A culture change might be exactly what is needed in both places.

“When you meet players, sometimes (they say), ‘Oh, I know I can do more, and I know I can do this,”’ Vigneault said. “Well, let them have the opportunity to show me and the rest of management and the rest of the coaching staff.”

Tortorella might be looking for a bit of a clean slate, himself, as he takes over a Canadian team for the first time in his coaching tenure that includes a Stanley Cup title with the Tampa Bay Lightning.

“When you do make changes, you’re looking for a dynamic,” said NBC Sports analyst Eddie Olczyk, who also covers the Blackhawks. “When coaches go into certain situations, you have to make sure that you are flexible.”

On the day he was introduced in Vancouver, Tortorella recognized that his infamous temper has caused him trouble.

“This is the mess I put myself into, and this is the mess I’m going to get myself out of,” Tortorella said. “When you lose your job, you crawl into a hole a little bit, you reassess yourself, you try to learn. I have certainly gone through that process.

“Have I made mistakes? Absolutely. I make my own bed in this type of situation with the perception of myself in the media.”

If both men can win in their new jobs, any flaws or faults will become quieter conversation pieces.

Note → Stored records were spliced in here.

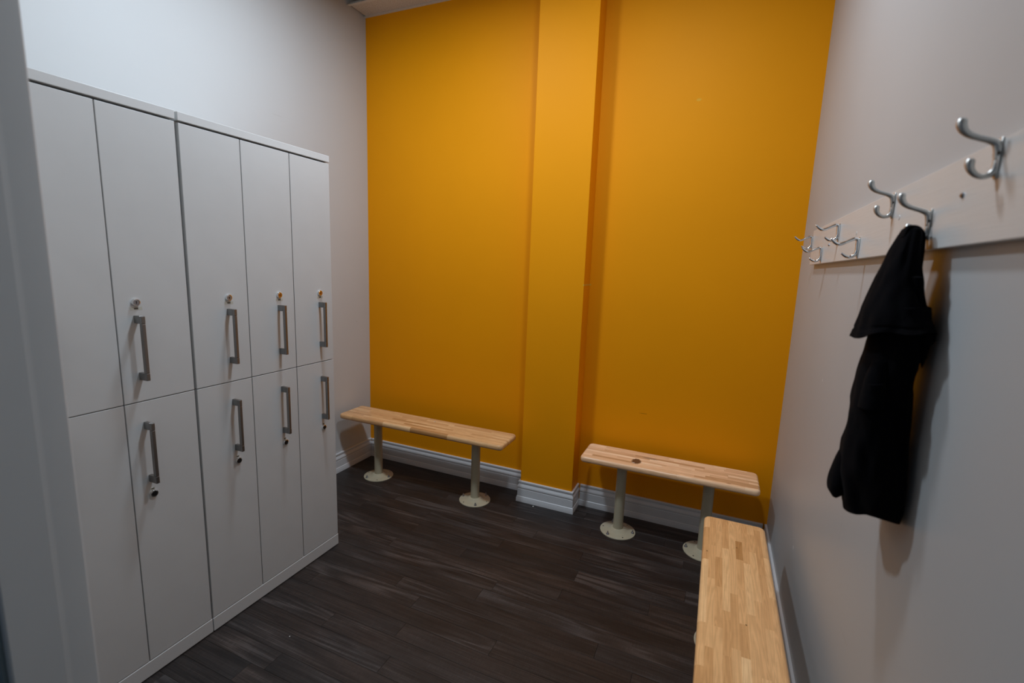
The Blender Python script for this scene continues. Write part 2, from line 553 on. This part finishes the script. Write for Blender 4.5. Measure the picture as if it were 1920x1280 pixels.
def tape_mesh(w, h, mw):
    bm = bmesh.new()
    box(bm, 0, 0.0003, -w / 2, w / 2, -h / 2, h / 2, 0)
    box(bm, 0.0003, 0.0006, -mw / 2, mw / 2, -h * 0.26, h * 0.26, 1)
    return bm
def door_mesh(w, h):
    bm = bmesh.new()
    box(bm, -0.018, 0, -w / 2, w / 2, -h / 2, h / 2, 0, 0.0011, 2)
    return bm
PROTO = {}
def proto_part(key, name, make, mats, parent, loc, smooth=None, label=None):
    if key in PROTO:
        o = inst(name, PROTO[key], parent, loc)
        if 'label' in o: del o['label']
    else:
        o = link(name, make(), mats, parent, loc, smooth)
        PROTO[key] = o
    if label: o['label'] = label
    return o

def locker_unit(y_far, y_near, ndoor, label, handles, cores, tilt=0.0):
    """y_far > y_near; the front faces +x at LX. handles: offset of the handle from the far edge of each column"""
    yc = (y_far + y_near) / 2
    t = empty('locker_cabinet', (0.31, yc, 0.0), label, 'locker', 'white locker cabinets')
    t.rotation_euler = (tilt, 0, 0)
    o = lambda x, y, z: (x - 0.31, y - yc, z)
    def pbox(name, x0, x1, y0, y1, z0, z1, mat, bev=0.0):
        bm = bmesh.new()
        box(bm, x0 - 0.31, x1 - 0.31, y0 - yc, y1 - yc, z0, z1, 0, bev, 2)
        return link(name, bm, mat, t)
    # carcass: sides, back, shelf; the dark inside shows only in the joints
    bm = bmesh.new()
    for a, b, c2, d, e, f in ((0.022, LX - 0.019, y_near, y_near + 0.016, 0.006, ZT - 0.029), (0.022, LX - 0.019, y_far - 0.016, y_far, 0.006, ZT - 0.029)):
        box(bm, a - 0.31, b - 0.31, c2 - yc, d - yc, e, f, 0)
    box(bm, 0.022 - 0.31, LX - 0.021 - 0.31, y_near + 0.0165 - yc, y_far - 0.0165 - yc, ZP, ZT - 0.030, 1)
    link('carcass', bm, [M_LAM, M_DARK], t)
    pbox('top_panel', 0.020, LX + 0.0015, y_near, y_far, ZT - 0.0275, ZT, M_LAMEDGE, 0.0012)
    pbox('plinth', 0.030, LX + 0.0015, y_near, y_far, 0.004, ZP, M_LAMEDGE, 0.0012)
    dw = (y_far - y_near) / ndoor
    for i in range(ndoor):
        dy = y_far - dw * (i + 0.5)
        for lvl in (0, 1):
            z0, z1 = ((ZM + 0.0015, ZT - 0.0345) if lvl else (ZP + 0.003, ZM - 0.0015))
            key = (round(dw, 3), lvl)
            dz = (z0 + z1) / 2
            d = proto_part(('door',) + key, 'door', lambda: door_mesh(dw - 0.0032, z1 - z0), M_LAM, t, o(LX, dy, dz))
            hy = dw / 2 - handles[i]
            hz = (1.1445 if lvl else 0.798) - dz
            proto_part('handle', 'handle', handle_mesh, M_HANDLE, d, (0, hy, hz))
            lz = (1.2885 if lvl else 0.650) - dz
            core = cores[i][lvl]
            proto_part('lock' + core, 'lock', lambda: lock_mesh(core), [M_CHROME, {'s': M_STEEL, 'b': M_CORE_REFLECT, 'k': M_BLACK}[core], M_BLACK], d, (0, hy + (0.003 if lvl else 0.0045), lz), 35,
                       {'s': 'silver lock with a keyhole', 'b': 'lock with a core tinted like the yellow wall reflected in it', 'k': 'lock with a black face'}[core])
            if lvl:
                proto_part('tape_upper', 'tape_label', lambda: tape_mesh(0.034, 0.010, 0.012), [M_TAPE, M_MARK], d, (0, hy + 0.004, lz - 0.0195))
            else:
                proto_part('tape_lower', 'tape_label', lambda: tape_mesh(0.014, 0.009, 0.009), [M_TAPE, M_MARK], d, (0, hy + 0.0035, lz + 0.0165))
    return t
locker_unit(-0.9875, -1.6455, 3, 'white locker cabinet three doors wide, the one nearer the yellow wall',
            [0.080, 0.080, 0.083], [('k', 'b'), ('k', 'b'), ('k', 's')])
locker_unit(-1.6490, -2.0880, 2, 'white locker cabinet two doors wide, between the three-door cabinet and the grey door frame',
            [0.165, 0.165], [('k', 's'), ('k', 's')], tilt=0.0028)

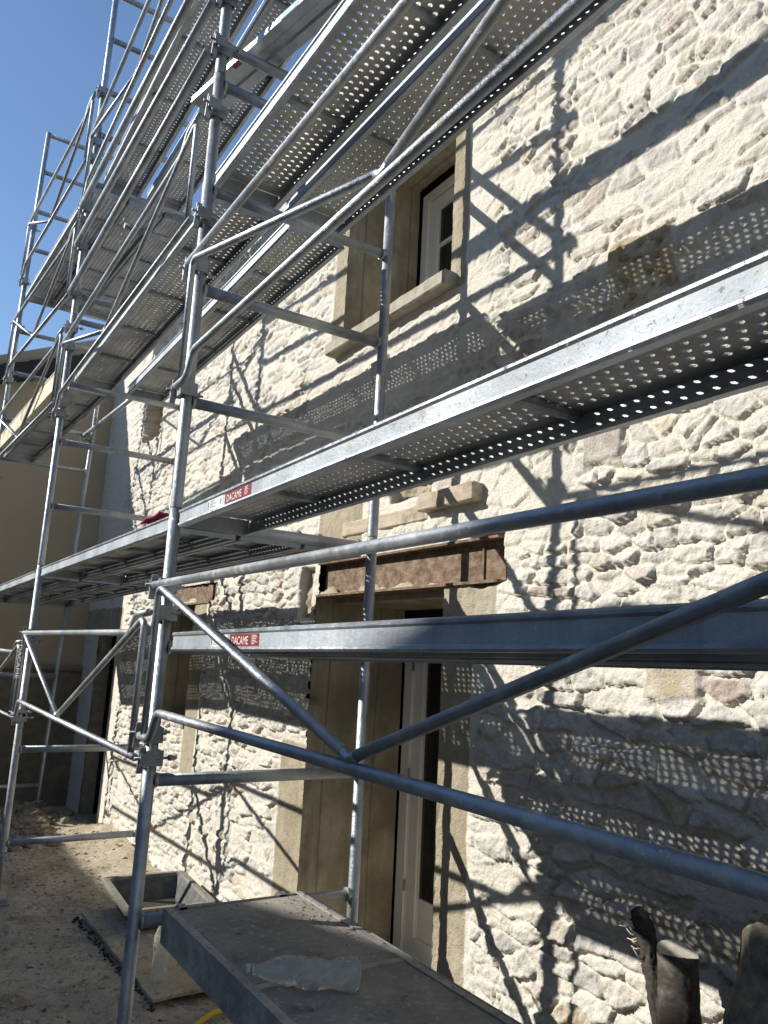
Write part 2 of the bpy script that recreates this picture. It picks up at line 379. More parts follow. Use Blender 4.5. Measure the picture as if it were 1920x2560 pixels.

“I don’t think changing the culture of a team happens overnight,” Tortorella said. “I don’t want to put any negative on Alain, what he’s done with the team.”

While Vigneault had the chance to go back to Vancouver during the preseason and offer thank yous and goodbyes, once the regular season begins, he will have his attention squarely on the Rangers and the tough, new Eastern Conference.

“It is strange,” Vigneault said upon returning to his former home arena. “Coming in and saying ‘Hi’ to the staff that worked with me for a long time. It was special.

“As much as this might be strange, you’ve got to turn the page. Maybe getting this out of the way in exhibition and moving on is a good thing.”

The Rangers and Canucks will meet twice in the regular season: Nov. 30 in New York and April 1 in Vancouver.

“I do know that Alain did a (heck) of a job here,” Tortorella said. “He’s a very good coach and was very successful.”

Vigneault reached the playoffs in six of his seven seasons with the Canucks, including a seven-game loss to Boston in the 2011 Stanley Cup finals.

Tortorella got the Rangers to the postseason four times in five years, advancing to the conference finals in 2012.

“It was a team crying out for a breath of fresh air,” said NBC Sports analyst Pierre McGuire, a former NHL coach. “Players were not having fun. It was basically ‘Camp No Fun.’ Now they have their chance at having a clean slate.

“(Vigneault) can come in with all the positive messaging that he wants.”

Much has changed since Vigneault was let go as coach of the Montreal Canadiens during the 2000-01 season.

“I’ve been out (in Vancouver) seven years and we didn’t get a chance to play against the East last year,” he said. “I need to get a book and a read on that. As much as I hope Vancouver has a tremendous amount of success — except against us — I’m real focused on the Rangers and getting to know the East.”

Tortorella has never coached in the West. He has spent a large chunk of training camp trying to get his new team to be more aggressive and in the face of opponents as he did with the Rangers.

Get set for the Canucks to sport various bumps and bruises as they learn to get themselves into shooting lanes and face the related danger that comes with that.

“It’s coming along,” Tortorella said. “There are habits one way, and we’d like to try it another way that we’ll continue to work at. The biggest thing for me is the mindset, and that translates into playing the way we want to play, and that’s just having an aggressive attitude.”